3) Choose your team with discernment (the who)

Much of what is written in the business world focuses on individual creativity and performance. But this does nothing to explain group creativity or innovation. American psychologist, Keith Sawyer, recognized the problem and began to search for an alternative to the individual approach. In his book Group Genius: The Creative Power of Collaboration, Sawyer writes: "The more I observed creativity in action the more I realized that the most radical breakthroughs—including television, the airplane, e-mail, and even the board game Monopoly—emerged from a collaborative web that can’t be contained within any one company’s walls" Who you go hiking with is critical. Speed, stamina, skill - what does each person bring, and how might they hold you back? It's not enough to have one or two star players, because when the going gets tough, it's your weakest members, not your strongest, that dictate your

pace. Just so with change projects. Collaborators often reflect dissimilar - if not downright contradictory - cultures and approaches to the same problems. We know diversity is good; Matthew Syed has argued that only diverse groups have the "collective intelligence"; you need to solve complex problems. But what if you share neither the same map, nor the same compass?
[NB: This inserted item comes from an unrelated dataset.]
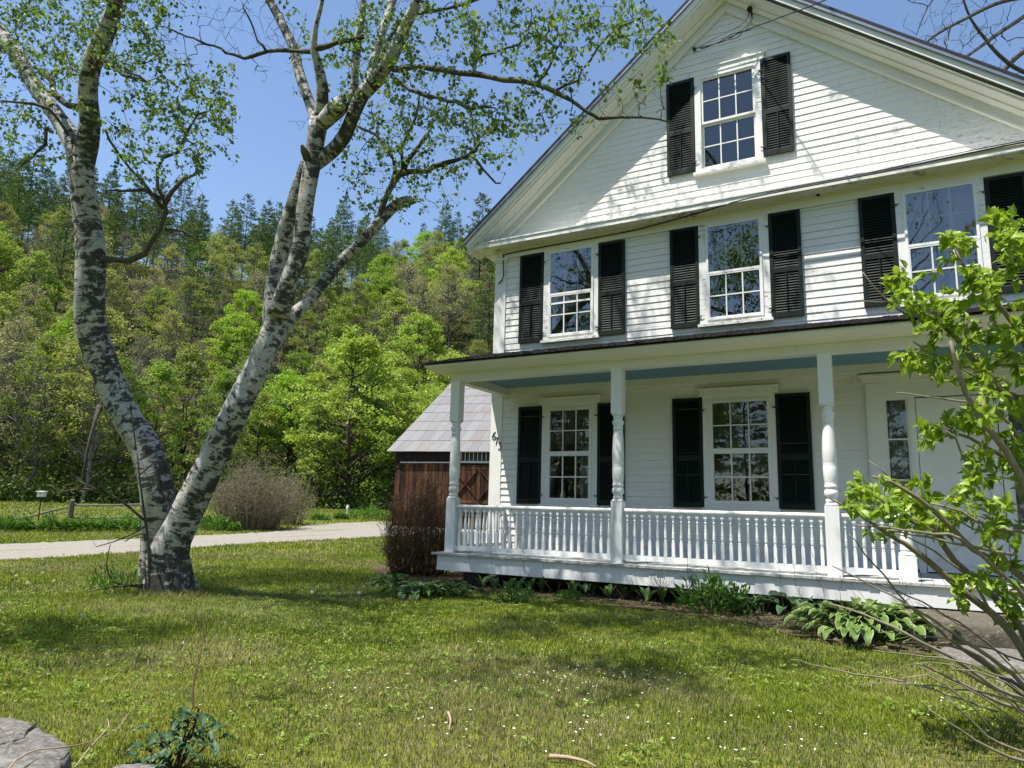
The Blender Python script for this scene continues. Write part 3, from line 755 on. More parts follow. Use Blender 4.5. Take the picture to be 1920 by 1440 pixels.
# ------------------------------------------------------------------ barn
BD = 40.0
bright = np.array([_r[0], _r[1]])/np.hypot(_r[0], _r[1])
bx2 = .968*bright-.25*_fw; by2 = .25*bright+.968*_fw
bx = np.array([bx2[0], bx2[1], 0]); by = np.array([by2[0], by2[1], 0])
bo = at(742, 868, BD); bo[2] = float(hgt(bo[0], bo[1]))
def bz(px, py, off=0.):               # photo pixel -> (x, z) on the barn front
    d = ray(px, py); nrm = by; t = ((bo+by*off-CAM)@nrm)/(d@nrm); p = CAM+d*t
    return (p-bo)@bx, p[2]-bo[2]
_, EZ = bz(800, 842)
_, TZ = bz(800, 867.5)
BW, BDp = 15.0, 20.0; RZ = EZ+.56*BDp/2
barn = tag(empty('barn', tuple(bo), math.atan2(bx[1], bx[0])), 'weathered red-brown board barn with a pale rusty metal roof, behind the porch end', 'barn')
def mk_barnwood():
    t = NT('weathered_red_brown_boards'); c = t.coord('Object')
    v = t.n('ShaderNodeTexNoise'); v.inputs['Scale'].default_value = 1.0; v.inputs['Detail'].default_value = 6
    t.l(t.coord('Object', (4.5, 4.5, .5)), v.inputs['Vector']); a = v.outputs['Fac']
    at_ = t.n('ShaderNodeAttribute', attribute_name='col').outputs['Color']
    fine = t.noise(t.coord('Object', (22, 22, 1.2)), 1.5, 5, .7)
    b = t.ramp(a, [(.25, (.016, .009, .007)), (.45, (.055, .028, .018)), (.60, (.13, .058, .028)), (.76, (.27, .135, .065))])
    b = t.mix(t.ramp(fine, [(.3, .75), (.6, 0.)]), b, (.012, .008, .007))
    b = t.mix(1., b, t.mix(1., at_, 2.0, 'MULTIPLY'), 'MULTIPLY')
    return t.done(t.pbr(b, .85, t.bump(fine, .5, .01), .15))
M['barn'] = mk_barnwood(); M['barndark'] = mat_flat('dark_old_boards', (.012, .009, .009), .9, .5, 6)
def mk_tin():
    t = NT('rusting_sheet_metal'); c = t.coord('Object'); at_ = t.n('ShaderNodeAttribute', attribute_name='col').outputs['Color']
    n = t.noise(c, .5, 6, .7); n2 = t.noise(t.coord('Object', (6, 1, 1)), 1, 4, .6)
    b = t.mix(t.ramp(n, [(.48, 0.), (.62, .8)]), (.20, .20, .19), (.21, .175, .15)); b = t.mix(t.math('MULTIPLY', n2, .35), b, (.13, .135, .15))
    b = t.mix(1., b, t.mix(1., at_, 2.0, 'MULTIPLY'), 'MULTIPLY')
    return t.done(t.pbr(b, .75, None, .15, .05))
M['tin'] = mk_tin()
def boards(mb, x0, x1, z0, z1, y, th=.03, w=.2):
    x = x0
    while x < x1-.02:
        ww = min(rnd.uniform(w*.7, w*1.25), x1-x); yy = rnd.uniform(0, .012)
        mb.box(x+.006, x+ww-.006, y-th-yy, y, z0+rnd.uniform(-.03, .03), z1, rnd.uniform(.28, .75)*np.array([1, rnd.uniform(.8, 1.1), rnd.uniform(.8, 1.1)])); x += ww
dx0, _ = bz(862, 900)
mb = MB(); boards(mb, 0, dx0-.5, -.3, TZ-.05, 0); boards(mb, dx0+5.6, BW, -.3, TZ-.05, 0)
mb.box(.01, BW-.01, .002, .12, -.3, TZ-.02, .3); mb.box(-.02, .0, 0, BDp, -.3, EZ-.1, .4); mb.box(BW, BW+.02, 0, BDp, -.3, EZ-.1, .4)
for sx in (-.02, BW): mb.prism([(sx, .0, EZ-.12), (sx, BDp, EZ-.12), (sx, BDp/2, RZ-.12)], [(sx+.02, .0, EZ-.12), (sx+.02, BDp, EZ-.12), (sx+.02, BDp/2, RZ-.12)])
mb.build('wall', M['barn'], barn)
mb = MB(); mb.box(.0, dx0-.02, .03, .10, TZ-.02, EZ-.08); mb.box(dx0+5.9, BW, .03, .10, TZ-.02, EZ-.08); mb.box(.0, BW, .25, .3, TZ-.3, EZ+.1)
mb.build('upper_boarding', M['barndark'], barn)
mb = MB(); rows = 8; colw = .62; ov = .35; k = math.cos(math.atan(.56))
def rp(x, s): return (x, -ov+s, EZ+.56*(s-ov)+.02)
for r_ in range(rows):
    s0 = r_*(BDp/2+ov)/rows; s1 = (r_+1)*(BDp/2+ov)/rows+.05; x = -.45
    while x < BW+.4:
        ww = rnd.uniform(.5, .72); lift = .012*(rows-r_)/rows; l2 = rnd.uniform(0, .01)
        p = [np.array(rp(x, s0))+(0, 0, .025+l2), np.array(rp(x+ww-.012, s0))+(0, 0, .025+l2), np.array(rp(x+ww-.012, s1)), np.array(rp(x, s1))]
        q = [v-np.array([0, 0, .02]) for v in p]
        if s1 > BDp/2+ov: pass
        mb.prism(p, q, rnd.uniform(.455, .545)*np.array([1, rnd.uniform(.98, 1.01), rnd.uniform(.98, 1.04)])); x += ww
mb.prism([(-.45, BDp+ov, EZ-.15), (-.45, BDp/2, RZ+.0), (-.45, BDp/2, RZ+.04), (-.45, BDp+ov, EZ-.11)], [(BW+.45, BDp+ov, EZ-.15), (BW+.45, BDp/2, RZ), (BW+.45, BDp/2, RZ+.04), (BW+.45, BDp+ov, EZ-.11)])
mb.build('roof', M['tin'], barn)
M['oldwhite'] = mat_flat('old_white_paint', (.55, .53, .50), .6, .2, 8)
mb = MB(); a0 = dx0; 
mb.box(a0, a0+5.8, .01, .04, TZ+.06, TZ+.12); mb.box(a0, a0+5.8, .01, .04, EZ-.16, EZ-.10)
for i in range(25): mb.box(a0+i*.24, a0+i*.24+.035, .012, .038, TZ+.12, EZ-.16)
tw = mb.build('transom_window', M['oldwhite'], barn)
mb = MB(); mb.box(a0, a0+5.8, .04, .045, TZ+.1, EZ-.12); mb.build('glass_pane', M['iron'], tw)
mb = MB(); mb.tube([(.3, -.07, TZ-.0), (a0-.2, -.07, TZ+.02)], .035, 6); mb.build('door_track', M['oldwhite'], barn)
mb = MB(); mb.tube([(a0, -.07, TZ+.03), (a0+6, -.07, TZ+.03)], .035, 6); mb.build('door_track', M['oldwhite'], barn)
DHt = TZ-.12
for k in range(2):
    x0 = a0-.4+k*3.1; x1 = x0+3.05; mb = MB(); boards(mb, x0, x1, .05, DHt, -.05, .03, .17)
    d = mb.build('barn_door', M['barn'], barn)
    mb = MB(); yy = -.10; zm = DHt*.42
    mb.box(x0, x1, yy, yy+.02, DHt-.2, DHt-.02, .7); mb.box(x0, x1, yy, yy+.02, zm-.09, zm+.09, .8); mb.box(x0, x1, yy, yy+.02, .06, .25, .45)
    xm = (x0+x1)/2; mb.box(xm-.09, xm+.09, yy-.01, yy+.0, zm+.09, DHt-.2, .62)
    for (p, q) in (((x0+.1, zm+.1), (xm-.05, DHt-.22)), ((x1-.1, zm+.1), (xm+.05, DHt-.22)), ((x0+.1, DHt-.22), (xm, zm+.1)), ((x1-.1, DHt-.22), (xm, zm+.1)), ((xm, zm-.09), (x0+.2, .25)), ((xm, zm-.09), (x1-.2, .25))):
        mb.beam((p[0], yy-.0125, p[1]), (q[0], yy-.0125, q[1]), .02, .14, (0, 1, 0), .85)
    mb.build('brace', M['barn'], d)

# ------------------------------------------------------------------ rail fence, posts, bird house
M['oldwood'] = mat_flat('silvered_old_wood', (.15, .135, .11), .85, .35, 4, .6, .15, 0., (6, 6, 1))
fence = tag(empty('rail_fence', tuple(onground(135, 975))), 'grey split-rail fence with one upright post and a fallen left rail, beyond the driveway', 'fence')
bpy.context.view_layer.update()
FI = fence.matrix_world.inverted()
def fpart(mb, nm):
    o = mb.build(nm, M['oldwood'], fence); o.matrix_parent_inverse = FI; return o
p = onground(133, 975); dF = (RW.T@(p-CAM))[2]
def fat(px, py, k=1.): return at(px, py, dF*k)
mb = MB(); mb.tube([fat(132, 984), fat(133, 960), fat(135.5, 940), fat(136.5, 937)], [.13, .125, .12, .10], 9); fpart(mb, 'fence_post')
mb = MB(); mb.tube([fat(134, 947.5), fat(200, 947.5, 1.01), fat(268, 945.5, 1.02)], [.055, .05, .05], 7); fpart(mb, 'fence_rail')
mb = MB(); mb.tube([fat(126, 972), fat(200, 970.5), fat(262, 970.5, 1.01)], [.05, .045, .05], 7); fpart(mb, 'fence_rail')
mb = MB(); mb.tube([fat(132, 950), fat(100, 957), fat(60, 968, .98), fat(0, 977, .95), fat(-60, 984, .93)], [.06, .055, .05, .05, .05], 7); fpart(mb, 'fence_rail')
mb = MB(); mb.tube([fat(268, 985, 1.02), fat(268, 940, 1.02)], [.12, .11], 9); fpart(mb, 'fence_post')
p = onground(651, 970)
pw = tag(empty('marker_post', tuple(p)), 'short pale wooden post standing alone on the grass beyond the driveway bend', 'post')
mb = MB(); h_ = .80; mb.tube([(0, 0, -.1), (0, 0, h_*.8), (0, 0, h_)], [.12, .12, .07], 9); mb.build('shaft', M['oldwhite'], pw)
mb = MB(); mb.tube([(-.03, -.125, h_*.45), (-.03, -.125, h_*.65)], .025, 6); mb.build('slot', M['iron'], pw)
p = onground(71, 979)
bh = tag(empty('bird_house', tuple(p), .6), 'small white bird house on a thin pole beyond the driveway, left of the fence post', 'bird house')
sc_ = (RW.T@(p-CAM))[2]/FP; H_ = 58*sc_
mb = MB(); mb.tube([(0, 0, -.1), (0, 0, H_-10*sc_)], .025, 6); mb.build('pole', M['iron'], bh)
w_ = 5.5*sc_
mb = MB(); mb.box(-w_, w_, -w_, w_, H_-11*sc_, H_-2*sc_); b_ = mb.build('box', M['porch'], bh)
mb = MB(); mb.tube([(0, -w_-.004, H_-5*sc_), (0, -w_+.01, H_-5*sc_)], .03, 10); mb.build('entrance_hole', M['iron'], b_)
mb = MB(); mb.prism([(-w_*1.35, -w_*1.4, H_-2.2*sc_), (w_*1.35, -w_*1.4, H_-2.2*sc_), (w_*1.35, -w_*1.4, H_-.8*sc_), (-w_*1.35, -w_*1.4, H_-.8*sc_)], [(-w_*1.35, w_*1.4, H_-1.4*sc_), (w_*1.35, w_*1.4, H_-1.4*sc_), (w_*1.35, w_*1.4, H_), (-w_*1.35, w_*1.4, H_)]); mb.build('roof', M['porch'], bh)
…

If your what and how are grossly misaligned, every step on your hike will require Herculean efforts. Disagreement is not dangerous, but distrust and disillusionment from sustained conflict are. You may finally decide that you can't or won't compromise on certain fundamental elements of your project. On a hike, you would part graciously from your group, thanking them for their company to this point but acknowledging that all parties are better served by being free to pursue their own goals in their own way from here on. You can't hold people hostage to your own dreams. And conversely, don't let yourself be hijacked on a journey you have no interest in taking.

All hikes must eventually come to an end, but for those like me who are still navigating their "messy middle" – entrepreneur and author Scott Belsky's name for the hardest and most crucial part of any bold project or new venture - don't lose sight of your what, how and who. Not for bagging the peak, but so that you can deliver on your why; for giving your work ease, joy and meaning - the true heights we should all be aiming for.